Recuerdo cuando era pequeño y acompañaba a mi padre a Valdició para llevar “la ayuda de la cruz roja”. Me parecía increíble ver los asientos de atrás de nuestro viejo coche llenos de cajas de comida. Qué suerte,  le decía a mi padre. Si hijo,  la que no quiere nadie; “la suerte del pobre”. Entonces no entendía muy bien lo que me decía, pero nunca más volví a referirme a esas cajas y a quienes las recibían como afortunados. Recuerdo como la sensación cambiaba cuando les veía bajar desde “no sé dónde” con sus burros de la mano y coloños sobre sus lomos. Era como si salieran de la Nada. Prao arriba aparecían entre la niebla con contornos de pasado y tiempo atrás buscando hacerse un hueco en nuestra realidad. Es curioso como el tiempo puede ser pasado, presente y futuro en un mismo lugar. Una albarca, un cuévano, un móvil, una mirada transitada por lo que fueron, por quienes son, por quienes vendrán. Y, en ella la nostalgia,  la  esperanza, la incertidumbre,  se confunden y se nombran según como se mire, como dice mi vecino.

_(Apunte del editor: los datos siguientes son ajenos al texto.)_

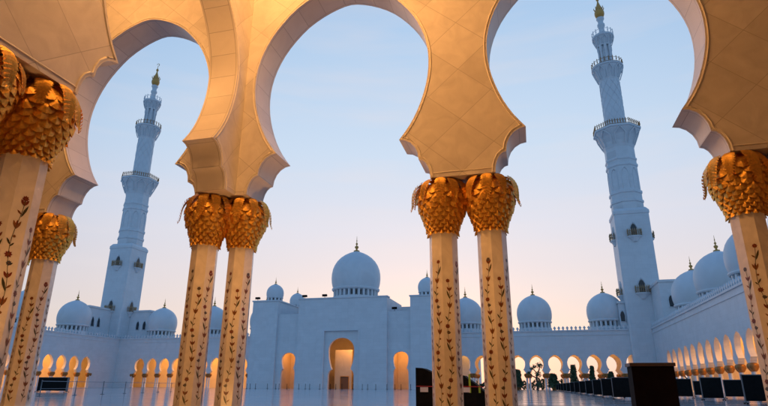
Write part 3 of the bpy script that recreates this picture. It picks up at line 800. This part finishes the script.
# frame moulding round the recess
m = MB()
for x0, x1, z0, z1 in ((-48.45,-48.2,0,13.45),(-39.7,-39.45,0,13.45),(-48.2,-39.7,13.2,13.45)):
    hb(x0, x1, 125.88, 125.998, z0, z1)
m.build('recess_frame', WHITE_P, hall)
# interiors
m = MB()
hb(-54.5, -33.4, 140, 140.4, 0, 20, m); hb(-52.5, -52.1, 128.3, 140, 0, 20, m); hb(-36, -35.6, 128.3, 140, 0, 20, m)
hb(-47.2, -42.9, 131.5, 132.2, 0, 9.1, m)
hb(-42.9, -41.2, 133.5, 134, 0, 13, m)
for c in (-57.6, -29.6):
    hb(c-2.2, c+2.2, 133.5, 133.9, 0, 16.9, m); hb(c-2.5, c-2.2, 127.9, 133.5, 0, 16.9, m); hb(c+2.2, c+2.5, 127.9, 133.5, 0, 16.9, m)
m.build('interior_wall', WHITE_IN, hall)
DOORW = mat('carved wood door', (.16, .08, .04), .5)
dr = MB(); dr.box(-1.0, 1.0, -.08, 0, 0, 2.8); o = dr.build('door', DOORW, hall, loc=(-44.6-HX, 131.49-HY, 0))
dd = MB(); dd.tube([(-1.07,-.1,0),(-1.07,-.1,2.88),(1.07,-.1,2.88),(1.07,-.1,0)], .09, 4); dd.build('frame', GOLD_F, o)
dr = MB(); dr.box(-.7, .7, -.08, 0, 0, 3.2); dr.build('door', BROWN, hall, loc=(-56.6-HX, 133.49-HY, 0))
light('AREA', (-45.0, 128.9, 11.6), 270, col=(1,.42,.09), size=3.5, sy=.5, to=(-45, 133, 4))
light('AREA', (-41.0, 129.3, 11.0), 420, col=(1,.42,.09), size=2.5, sy=.5, to=(-41, 136, 3))
light('AREA', (-57.2, 128.5, 9.6), 300, col=(1,.40,.08), size=1.2, sy=.4, to=(-56.9, 134, 4))
light('AREA', (-29.6, 128.5, 9.6), 330, col=(1,.40,.08), size=1.2, sy=.4, to=(-29.6, 134, 4))
dome(hall, -48.2, 150, 24.6, 7.1, 2.3, n=56, nwin=28, base=20.9, lab='largest dome, above the portal')
dome(hall, -64.5, 131.5, 21.4, 2.25, 1.1, n=28, nwin=12, base=21.0)
dome(hall, -23.9, 131.5, 21.4, 2.3, 1.1, n=28, nwin=12, base=21.0)
dome(hall, -66.3, 150, 21.5, 2.2, 1.7, n=28, nwin=12, base=20.9)
dome(hall, -21.5, 150, 21.5, 2.2, 1.7, n=28, nwin=12, base=20.9)
# roof floodlights
def floodlight(x, y, z, label):
    t = empty('roof_floodlight', (x, y, z), label=label, cat='floodlight', group='small floodlights on the portal roof')
    b = MB(); b.tube([(0,0,0),(0,0,.55)], .07, 6); b.box(-.3, .3, -.2, .2, 0, .08); b.build('bracket', STEEL, t)
    h = MB(); h.box(-.55, .55, -.25, .25, .5, .95); h.box(-.62, .62, -.3, -.25, .45, 1.0); h.build('lamp_head', BLACK, t)
floodlight(-31.2, 127.6, 17.62, 'dark floodlight on the right wing of the portal roof')
floodlight(-54.2, 127.2, 21.21, 'dark floodlight on the left corner of the portal roof')
floodlight(-48.9, 127.2, 21.21, 'small floodlight on the portal roof between the left corner and the large dome')
floodlight(-68-.0+.9, 127.2, 21.11, 'small floodlight on the left edge of the portal end tower')

# ------------------------------------------------------------------ furniture of the court
def screen_box(x0, x1, y, h, d, label, first={}):
    wv = x1-x0
    t = empty('folding_screen', ((x0+x1)/2, y, 0), label=label, cat='screen', group='black screens standing in the court')
    b = MB(); hw = wv/2; z0 = .13
    b.box(-hw+.035, hw-.035, -d/2, d/2, z0, h-.04); b.build('panel', BLACK, t)
    f = MB()
    for x in (-hw, hw-.033): f.box(x, x+.028, -d/2-.01, d/2+.01, .06, h)
    f.box(-hw+.033, hw-.033, -d/2-.012, d/2+.012, h-.04, h); f.build('frame', STEEL, t)
    for x in (-hw+.02, hw-.02):
        k = MB(); k.box(x-.04, x+.04, -d/2-.18, d/2+.18, .03, .06)
        for yy in (-d/2-.15, d/2+.15): k.lathe([(.0,0),(.035,.005),(.035,.028),(0,.03)], 8, (x, yy))
        k.build('foot', BLACK, t)
    return t
yy = 38.0; ORD = ['nearest', 'second', 'third', 'fourth', 'fifth', 'sixth', 'seventh', 'eighth', 'ninth', 'tenth', 'eleventh', 'twelfth']
for k in range(12):
    screen_box(4.55-.04*k, 6.0-.04*k, yy, 1.3, .10, 'black screen in the row left of the big brown lectern box, %s from the camera' % ORD[k]); yy += 5.6+.5*k
for k, (x, y) in enumerate(((9.25, 30), (9.5, 38), (9.3, 44), (9.3, 52))):
    screen_box(x, x+1.15, y, 1.3, .10, 'black screen right of the brown box along the right arcade, %s from the camera' % ORD[k])
for k, (x, y) in enumerate(((12.3, 37.5), (12.7, 45), (12.7, 53))):
    screen_box(x, x+1.4, y, 1.25, .10, 'black screen in the outer row beside the right arcade, %s from the camera' % ORD[k])
screen_box(-46.3, -42.9, 45, 1.35, .25, 'wide black screen behind the rail at the left')
# brown box
t = empty('wooden_lectern_box', (2.38, 13.2, 0), label='large dark brown wooden box standing close by at lower right', cat='box')
b = MB(); b.box(-.41, .41, -.3, .3, .05, 1.12); b.build('body', BROWN, t)
b = MB(); b.box(-.44, .44, -.33, .33, 1.122, 1.19); b.build('top', BROWN_T, t)
b = MB(); b.box(-.44, .44, -.28, .28, 0, .049); b.build('plinth', BLACK, t)

# covered trolleys by the pair right of the portal
def trolley(x0, x1, y, h, label, tagc):
    t = empty('covered_trolley', ((x0+x1)/2, y, 0), label=label, cat='trolley', group='black covered trolleys')
    hw = (x1-x0)/2; P = [(-hw, .18), (-hw, h), (-hw+.18, h-.01), (-hw*.2, h-.09), (hw*.35, h-.22), (hw*.8, h-.35), (hw, h-.42), (hw, .18)]
    b = MB(); fr = [(a, -.35, z) for a, z in P]; bk = [(a, .35, z) for a, z in P]
    b.face(fr); b.face(bk[::-1])
    for i in range(len(P)): j = (i+1) % len(P); b.face([fr[i], bk[i], bk[j], fr[j]])
    b.build('cover', BLACK, t)
    s = MB()
    for x in tagc: s.box(x-.025, x+.025, -.362, -.352, .55, 1.0 if x < hw*.5 else .72)
    s.build('reflective_strip', GREEN, t)
    r = MB(); r.tube([(-hw+.02, -.37, .70), (hw-.02, -.37, .695)], .012, 6); r.build('ribbon', RED, t)
    c = MB(); c.box(-hw+.12, -hw+.33, -.366, -.354, .56, .68); c.build('name_card', LABELW, t)
    for sx in (-1, 1):
        for sy in (-1, 1):
            k = MB()
            rows = [[(sx*(hw-.12)+dx, sy*.27+.09*math.cos(a), .09+.09*math.sin(a)) for a in [2*PI*i/12 for i in range(12)]] for dx in (-.03, .03)]
            k.grid(rows, 0, True, close=True); k.face(rows[0]); k.face(rows[1][::-1]); k.build('wheel', BLACK, t)
trolley(-3.06, -2.15, 15.2, 1.17, 'black covered trolley with a white card, left of the column pair by the portal', [.33])
trolley(-1.95, -1.25, 15.0, .98, 'black covered trolley with green strips seen between the two columns by the portal', [-.02, .22])

# rail at left
t = empty('rope_rail', (-28.6, 28, 0), label='low metal post and rail barrier crossing the polished court at left', cat='railing')
a = Vector((-28.6, 28, 0)); b_ = Vector((-42, 64, 0)); n = 9
ps = []
for i in range(n):
    p = (b_-a)*(i/(n-1)); ps.append(p)
    q = MB(); q.lathe([(.15, 0), (.15, .03), (.028, .04), (.028, .9), (.045, .92), (0, .96)], 10); q.build('post', STEEL, t, loc=p)
q = MB(); q.tube([(p.x, p.y, .88) for p in ps], .018, 6); q.tube([(p.x, p.y, .45) for p in ps], .012, 6); q.build('rail', ROPE, t)
# stanchions before the portal
proto = None
for i in range(26):
    x = -66+i*1.85; y = 118+1.5*math.sin(i*1.7)
    if proto is None:
        proto = empty('stanchion', (x, y, 0), label='thin dark queue post on the shiny floor before the white portal', cat='post', group='queue posts before the portal')
        q = MB(); q.lathe([(.22, 0), (.22, .05), (.05, .07), (.05, 1.0), (.08, 1.03), (0, 1.12)], 8); q.build('pole', BLACK, proto)
    else: c = copy_tree(proto); c.location = (x, y, 0)

# plants in front of the far right arcade
def bush(x, y, h, r, label, conical=True, seed=1):
    t = empty('clipped_bush' if conical else 'twisted_tree', (x, y, 0), label=label, cat='bush' if conical else 'tree', group='potted plants before the far arcade')
    rnd = random.Random(seed)
    k = MB(); k.tube([(0,0,.5),(.05,0,h*.4),(0,.03,h*.7)], [.12,.09,.04], 6); k.build('trunk', BARK, t)
    p = MB(); p.lathe([(.35,0),(.5,.6),(.55,.62),(.5,.55),(0,.5)], 12); p.build('pot', BRONZE, t)
    f = MB()
    for i in range(1500):
        z = rnd.random()**.8; a = rnd.random()*2*PI; rr = r*((1-z*.6) if conical else .7)*math.sqrt(rnd.random())*(1+.25*math.sin(a*3+z*9))
        c = Vector((rr*math.cos(a), rr*math.sin(a), .6+z*(h-.6))); d = Vector((rnd.gauss(0,1), rnd.gauss(0,1), rnd.gauss(0,1))).normalized(); e = d.orthogonal().normalized(); g_ = d.cross(e); s = .24+.16*rnd.random()
        f.face([c-e*s*.4, c+g_*s, c+e*s*.4, c-g_*s*.5])
    f.build('foliage', LEAFM, t)
bush(-3.9, 131, 4.3, 1.35, 'broad dark bush under the first whole arch right of the columns', seed=1)
bush(3.8, 131, 3.4, 1.3, 'low dark bush two arches left of the tallest bush', seed=2)
bush(8.0, 129, 5.2, 1.0, 'tall narrow dark bush in front of an arch pier at the far arcade', seed=3)
bush(11.9, 130, 5.0, .7, 'thin ragged bush right of the tall narrow one', seed=4)
bush(15.6, 130, 3.8, .9, 'small dark bush nearest the right minaret', seed=5)
hd = MB(); rnd = random.Random(5)
for i in range(5200):
    x = rnd.uniform(-24, 58); top = 2.5+.7*math.sin(x*.55)+.5*math.sin(x*1.9+1)
    c = Vector((x, 160+rnd.uniform(-1.2, 1.2), rnd.random()**.8*top)); d = Vector((rnd.gauss(0,1), rnd.gauss(0,1), rnd.gauss(0,1))).normalized(); e = d.orthogonal().normalized(); g_ = d.cross(e); q_ = .3+.2*rnd.random()
    hd.face([c-e*q_*.6, c+g_*q_, c+e*q_*.6, c-g_*q_*.7])
tag(hd.build('garden_hedge', LEAFM), 'dark green hedge behind the far arcade seen between its column pairs', 'hedge')
def twisted_tree(x, y):
    t = empty('twisted_tree', (x, y, 0), label='small twisted tree silhouetted in a bright arch of the far arcade', cat='tree')
    rnd = random.Random(11); k = MB()
    k.tube([(0,0,0),(.2,0,1.2),(-.1,0,2.4),(.3,.1,3.4),(.7,.1,4.4),(.9,0,5.4)], [.3,.25,.2,.18,.14,.06], 7)
    k.tube([(0,0,2.5),(-.9,0,3.0),(-1.5,0,3.6)], [.16,.12,.05], 6); k.tube([(.3,.1,3.4),(-.4,0,4.2),(-.9,0,4.5)], [.14,.1,.04], 6); k.build('trunk', BARK, t)
    f = MB()
    for cx, cz, r, nn in ((.8,5.2,.75,170),(-.9,4.5,.4,80),(-1.5,3.6,.4,70),(.3,3.3,.8,160),(.3,1.2,.9,160),(-.4,4.9,.5,90)):
        for i in range(nn):
            d = Vector((rnd.gauss(0,1), rnd.gauss(0,1), rnd.gauss(0,.8))); c = Vector((cx,0,cz))+d*r*.5; e = d.orthogonal().normalized(); g_ = d.cross(e).normalized(); s = .13
            f.face([c-e*s, c+g_*s, c+e*s, c-g_*s])
    f.build('crown', LEAFM, t)
twisted_tree(.3, 130)
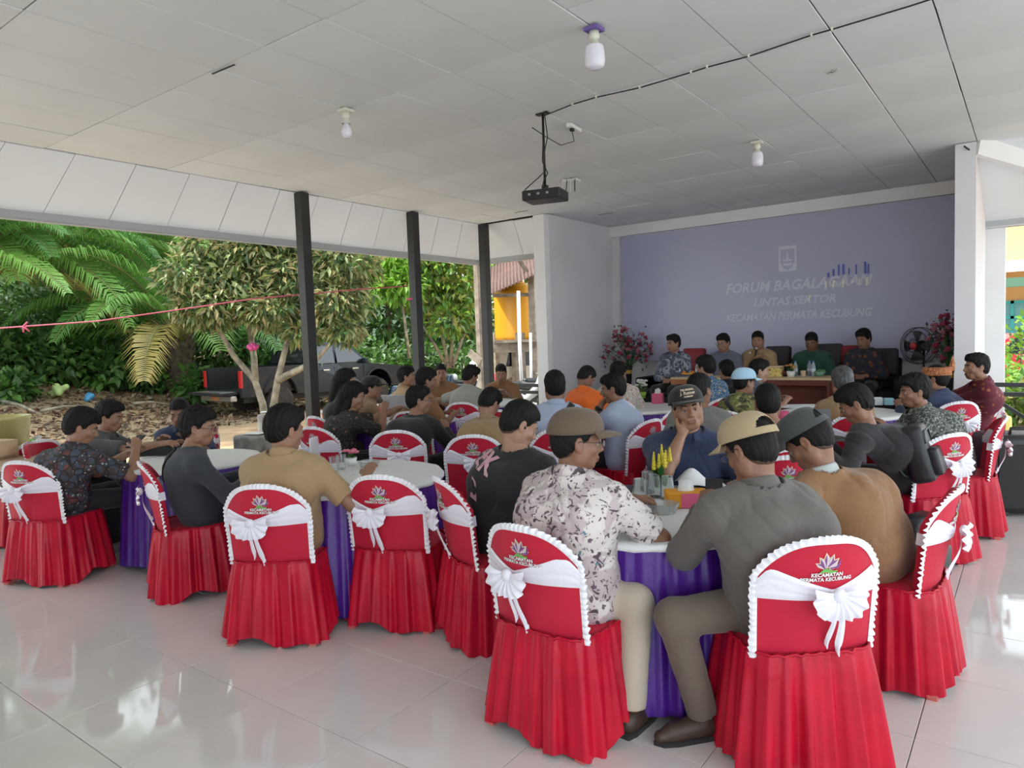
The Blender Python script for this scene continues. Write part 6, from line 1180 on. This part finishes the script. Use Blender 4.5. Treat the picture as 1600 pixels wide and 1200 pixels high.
def moto(px, D, a, label, col, g_='motorcycles parked behind the corner post'):
    p = gpx(px, D); r = empty('motorcycle', p, yaw_of(adir(a)), label, 'motorcycle'); cm_ = mat('moto_%s' % label.split()[0], col, .25, coat=.4)
    for y in (-.62, .62): wheel(r, (0, y, .28), .28, .09, chrome, dark, 8)
    V, F = sdf_mesh([('c', np.array([0, -.75, .72]), np.array([0, -.15, .66]), .10, .11, .05), ('c', np.array([0, -.15, .62]), np.array([0, .1, .42]), .11, .08, .05), ('c', np.array([0, .1, .42]), np.array([0, .42, .72]), .08, .10, .05), ('c', np.array([0, .42, .72]), np.array([0, .46, .92]), .10, .08, .05)], .025, .05); mesh_obj('fairing', V, F, cm_, r); V, F = sdf_mesh([('c', np.array([0, -.62, .80]), np.array([0, .0, .76]), .075, .07, .04)], .025, .04); mesh_obj('seat', V, F, dark, r)
    b = MB(); b.tube([(0, .62, .28), (0, .48, .95)], .03, 6); b.tube([(-.32, .40, 1.0), (0, .46, .97), (.32, .40, 1.0)], .016, 6); b.build('fork_and_bars', metal, r, True); b = MB(); b.box((0, 0, .33), (.22, .34, .24), bev=.04); b.build('engine', metal, r); b = MB(); b.tube([(.12, 0, .25), (.14, -.4, .27), (.15, -.8, .38)], [.03, .045, .05], 8); b.build('exhaust', chrome, r, True)
    b = MB(); b.ball((0, .55, .92), (.09, .07, .08), 10); b.build('headlight', mat('lamp_glass', (0, 0, 0)), r, True)
    for s in (-1, 1): b = MB(); b.tube([(s * .2, .42, 1.0), (s * .26, .44, 1.16)], .008, 5); b.ball((s * .27, .44, 1.18), (.06, .015, .04), 8); b.build('mirror', dark, r, True)
    b = MB(); b.tube([(0, .35, .28), (0, .75, .60), (0, .92, .45)], .035, 6); b.build('mudguard', cm_, r, True)
moto(672, 15.2, 70, 'blue black motorcycle behind the stout man in brown', (.02, .05, .10)); moto(722, 14.5, 62, 'grey motorcycle with a long black seat near corner post', (.16, .17, .18)); moto(745, 15.5, 74, 'red and white motorcycle leaning by the wooden pole', (.45, .05, .05)); moto(812, 14.6, 100, 'white motorcycle behind the railing', (.5, .5, .52)); moto(860, 15.4, 60, 'dark motorcycle behind the stage wall edge', (.05, .05, .05))
p = gpx(858, 19); r = empty('parked_car', p, yaw_of(adir(75)), 'pale cream car parked behind the water tower posts', 'car'); b = MB(); b.prism([(-2.1, .35), (-1.7, .35)] + arch(-1.25, .38, .36, 7) + [(.9, .35)] + arch(1.3, .38, .36, 7) + [(2.0, .35), (2.1, .6), (2.0, .85), (1.0, .98), (.4, 1.5), (-1.5, 1.52), (-2.0, 1.1), (-2.12, .7)], -.8, .8, T=YZ); b.build('car_body', mat('cream_paint', (.66, .64, .55), .3), r)
for s in (1, -1):
    b = MB(); b.add([(s * .806, y, z) for y, z in ((-1.4, 1.02), (.75, 1.02), (.35, 1.42), (-1.3, 1.42))], [range(4)]); b.build('window', winm, r)
    for y in (-1.25, 1.3): wheel(r, (s * .74, y, .31), .31, .2, chrome, dark)
# ---------------------------------------------------------------- water tower beside the corner post
D0 = 16.5; tw = empty('water_tower', gpx(800, D0), 0, 'weathered wooden water tower carrying the yellow tanks', 'tower'); o0 = np.array(tw.location)
L_ = lambda px, py, D: at(px, py, D) - o0
zpl = at(800, 533, D0)[2] - o0[2]
def tpost(px, D, ytop, w_=.16, nm='post'): b = MB(); q = gpx(px, D) - o0; t_ = L_(px, ytop, D); b.bar([q[0], q[1], q[2] - .2], [q[0], q[1], t_[2]], w_); b.build(nm, greywood, tw)
tpost(815, 16.0, 520); tpost(838, 16.0, 430, .17); tpost(775, 17.6, 520); tpost(850, 18, 420); tpost(806, 17.8, 400, .12); tpost(758, 16.2, 520, .14)
for k in range(6): A, B = L_(772, 534, 15.9 + k * .36), L_(880, 532, 15.9 + k * .36); A[2] = B[2] = zpl; b = MB(); b.bar(A, B, .30, .06); b.build('plank', greywood, tw)
for d in (15.95, 17.7): A, B = L_(768, 540, d), L_(880, 538, d); A[2] = B[2] = zpl - .14; b = MB(); b.bar(A, B, .12, .22); b.build('beam', greywood, tw)
b = MB(); b.bar(L_(770, 462, 16), L_(838, 460, 16), .06, .08); b.build('rail', greywood, tw); b = MB(); b.bar(L_(806, 398, 16), L_(838, 448, 16), .07, .10); b.build('brace', barkd, tw)
b = MB(); b.bar(L_(778, 428, 17.6), L_(812, 428, 17.6), .05, .05); b.build('rail', greywood, tw)
rust = mat('rusty_sheet', (.10, .042, .028), .6, var=(3, .4)); A, B, C3, D3 = L_(766, 460, 15.9), L_(846, 420, 15.7), L_(853, 402, 17.9), L_(790, 432, 18.2); g = []
A, B = L_(762, 463, 15.7), L_(850, 424, 15.4); C3 = A + np.array([*(FW * 2.3), .85]); D3 = B + np.array([*(FW * 2.3), .85])
for i in range(97): f = i / 96; q = A + (B - A) * f; e = C3 + (D3 - C3) * f; off = UP * .022 * math.sin(f * 2 * PI * 16); g.append([q + off, (q + e) / 2 + off, e + off])
b = MB(); b.grid(g); o = b.build('corrugated_roof', rust, tw, True); o.modifiers.new('thick', 'SOLIDIFY').thickness = .01
b = MB(); b.tube([gpx(816, 15.4) - o0, L_(812, 540, 15.4), L_(810, 455, 15.5)], .04, 7); b.build('white_pipe', whitep, tw, True, label='white vertical pipe'); b = MB(); b.tube([gpx(829, 15.4) - o0, L_(829, 520, 15.4)], .03, 7); b.build('white_pipe', whitep, tw, True)
ytank = mat('yellow_orange_tank', (.72, .33, .02), .4)
def tank(px, D, yt_, yb2, rad, label):
    c = at(px, yb2, D); h_ = (yb2 - yt_) * D / FPX; c[2] = o0[2] + zpl + .03; r = empty('water_tank', c, 0, label, 'water tank', None); b = MB(); pr = [(rad * .97, 0), (rad, .06)] + [(rad * (1 + .012 * (k % 2)), .1 + (h_ - .25) * k / 8) for k in range(9)] + [(rad * .96, h_ - .08), (rad * .55, h_ + .08)]; b.lathe(pr, n=36); b.build('tank_body', ytank, r, True); b = MB(); b.lathe([(rad * .28, h_ + .06), (rad * .28, h_ + .14), (rad * .02, h_ + .16)], n=20); b.build('lid', ytank, r, True)
tank(812, 16.9, 452, 533, .58, 'yellow orange water tank on the tower, left one'); tank(866, 16.9, 446, 533, .50, 'yellow orange water tank half hidden by the stage wall')
p = gpx(752, 14); b = MB(); b.bar((0, 0, -.2), (0, 0, at(752, 400, 14)[2] - p[2]), .10); o = tag(b.build('wooden_pole', greywood, loc=p), 'tall weathered wooden pole left of the corner post', 'pole'); b = MB(); b.box((-.05, -.1, at(752, 558, 14)[2] - p[2]), (.34, .03, .16), rotm(0, .6, 0)); b.build('nailed_board', greywood, o)
# ---------------------------------------------------------------- right side
yw = mat('cream_yellow_wall', (.52, .33, .15), .8); teal = mat('teal_frame', (.02, .33, .36), .5); bld = empty('yellow_building', at(1640, 560, 24) * [1, 1, 0], 0, 'cream yellow building with teal windows beyond the right side of the hall', 'building'); o0 = np.array(bld.location)
b = MB(); b.box((2., 2., 2.9), (9, 4, 6.2)); b.build('wall', yw, bld); b = MB(); b.box((2., -.9, 3.45), (9.4, 2.2, .3), rotm(.10, 0, 0)); b.build('awning_roof', whitep, bld); b = MB(); b.box((2, -1.9, 2.85), (9.2, .2, .3)); b.build('green_beam', mat('dark_green_wood', (.06, .14, .09), .5), bld)
for x in (-1.9, .2, 2.8): b = MB(); b.bar((x, -1.9, -.2), (x, -1.9, 2.8), .2); b.build('green_post', mat('dark_green_wood', (0, 0, 0)), bld)
for x, z, w_, h_ in ((-1.05, 1.5, .95, 1.5), (1.0, 1.5, 1.0, 1.5), (-.1, 5.0, .8, .6), (1.8, 5.0, .8, .6)):
    b = MB(); [b.box((x + sx * w_ / 2, -.04, z), (.10, .10, h_ + .1)) for sx in (-1, 0, 1)]; [b.box((x, -.04, z + sz * h_ / 2), (w_ + .1, .10, .10)) for sz in (-1, .3, 1)]; f_ = b.build('window', teal, bld)
    for k in (-1, 1): b = MB(); b.box((x + k * w_ / 4, -.02, z), (w_ / 2 - .1, .02, h_)); b.build('pane', mat('teal_glass', (.10, .30, .34), .1), f_)
p = at(1612, 600, 15.5); p[2] = -.1; r = empty('red_car', p, yaw_of(adir(-60)), 'red car half seen between the plants on the right', 'car'); b = MB(); b.prism([(-2.0, .35), (-1.6, .35)] + arch(-1.2, .38, .36, 7) + [(.9, .35)] + arch(1.3, .38, .36, 7) + [(1.9, .35), (2.0, .6), (1.9, .85), (1.0, .98), (.4, 1.42), (-1.4, 1.44), (-1.9, 1.0)], -.8, .8, T=YZ); b.build('car_body', mat('red_paint', (.50, .02, .05), .25, coat=.5), r)
for s in (1, -1):
    b = MB(); b.add([(s * .806, y, z) for y, z in ((-1.3, 1.0), (.75, 1.0), (.35, 1.36), (-1.2, 1.36))], [range(4)]); b.build('window', winm, r)
    for y in (-1.2, 1.3): wheel(r, (s * .74, y, .31), .31, .2, chrome, dark)
for i, (px, D, rad, mm, lab) in enumerate(((1584, 11.6, (.45, .4, .42), lg4, 'yellow green bush close behind the railing on the right'), (1610, 12.6, (.55, .5, .5), lg2, 'bright green bush beyond the loudspeaker'), (1566, 12.4, (.28, .3, .5), lg2, 'narrow green shrub between pillar and green post'), (1640, 11.5, (.6, .5, .5), lg4, 'yellow green bush past the right edge of the railing'), (1594, 14.0, (.45, .4, .9), lg2, 'tall thin green plant in front of the red car'))):
    p = at(px, 650, D); p[2] = -.12; r = empty('garden_bush', p, 0, lab, 'shrub'); b = MB()
    for k in range(4): a = k * 1.6; b.tube([(0, 0, -.05), (math.cos(a) * rad[0] * .5, math.sin(a) * rad[0] * .5, rad[2] * 1.3)], [.02, .008], 5)
    b.build('stems', barkd, r, True); cloud([((0, 0, rad[2]), rad)], 420, 500 + i, .13, mm, r, droop=.3, wd=.3, shell=.3)
r = empty('fuel_can', at(1563, 660, 11.0), .3, 'yellow and white jerry can behind the chair of the man in maroon', 'can'); b = MB(); b.box((0, 0, -.1), (.28, .18, .42), bev=.04); b.build('can_body', mat('yellow_can', (.70, .62, .18), .4), r, True); b = MB(); b.tube([(-.08, 0, .11), (-.06, 0, .16), (.05, 0, .16), (.08, 0, .11)], .02, 6); b.build('handle', mat('yellow_can', (0, 0, 0)), r, True)
# empty chairs that the photograph shows
for px, py, D, a, lab, v in ((632, 962, -1, 14, 'unoccupied red covered chair in front of the pink rose table', 0), (40, 735, 6.1, -60, 'small red chair back showing behind the man in dark brown batik', 0), (1012, 690, 6.7, -55, 'red chair back just behind the wristwatch man, half hidden', 1), (782, 640, 7.4, 10, 'red chair back to the right of the bowed khaki man', 0),
                             (1135, 660, 6.2, 30, 'empty red chair left of the man in a light blue cap', 0), (622, 640, 9.0, 170, 'red chair with a round back facing the camera beyond the white sheets', 0), (1205, 740, 4.25, 0, 'empty red chair between the beige cap and the thinning hair man', 0)):
    q = at(px, py, D) if D > 0 else atz(px, py, 0); d = adir(a); chair(q[0], q[1], yaw_of(d), lab, v)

Muchas veces era una “paisana” la que tiraba del animal, con un chaval en sus brazos, o metido en una de las canastas del burro, o incluso a la espalda dentro del cuévano. Me parecía divertido verles zigzaguear esos senderos, que solo los pasos acostumbrados a recorrerlos cientos de veces saben distinguir  y que se iban haciendo camino gracias a que sus pasos pisaban un surco lleno de huellas de otros; de años,  de inviernos, de bajadas desde la cabaña para ir a la escuela, o bajar las “cacharras” de la leche. No recuerdo verles marchar, aunque seguro que lo hicieron…

 

Las escolleras a la infancia, demasiado prácticas para ser humana….

 

Quizás si alguien les hubiera propuesto una carretera de hormigón como única opción para bajar desde sus hogares, para sus idas y venidas, para avanzar, probablemente hubieran dicho que sí. Con toda certeza así fue, pues desde entonces cada pueblo está lleno de hormigón y una carretera te lleva donde antes solo los pasos de la costumbre te llevaban. El hormigón se nos presenta como esa alfombra de modernidad a la que ninguna persona en su sano juicio puede renunciar. Y es verdad; la ambulancia, el colegio, todas esas cosas, que te dan literalmente la vida, ven en el hormigón ese camino fácil y  seguro. Sin embargo, muchas veces, solo hormigón tapa todo para que no crezca nada; ni mala, ni buena hierba. Para que  nada pueda echar raíces. Y,  muchas veces, solo el hormigón abre caminos que comunican pueblos de casas deshabitadas desde las que ya no baja nadie, porque fueron expulsados por esa huida hacia delante que no conoce de pasos, ni de caminos transitados y que los únicos “atajos” que conoce son aquellos que te dejan más perdido aún de lo que decía mi abuela. Con esa sensación de haber perdido algo o a alguien por el camino o, aún peor, sepultado por el hormigón. No conozco mucho la playa de la Magdalena en Santander, ni a la gente que la camina, pero quizás con esas escolleras sientan lo mismo que yo cuando escucho decir que el hormigón es la única solución a todos los problemas de mi pueblo. Quizás sientan como esa solución sepulta los contornos de su infancia, de esa patria en la que refugiarse frente a tantas capas de olvido y deshumanización. Igual que pasó con Amparo o con cada recuerdo reducido a un “se práctica y no le des tantas vueltas que te pierdes”. Aunque ellos no saben que ningún perdido se pierde, como decía mi abuela.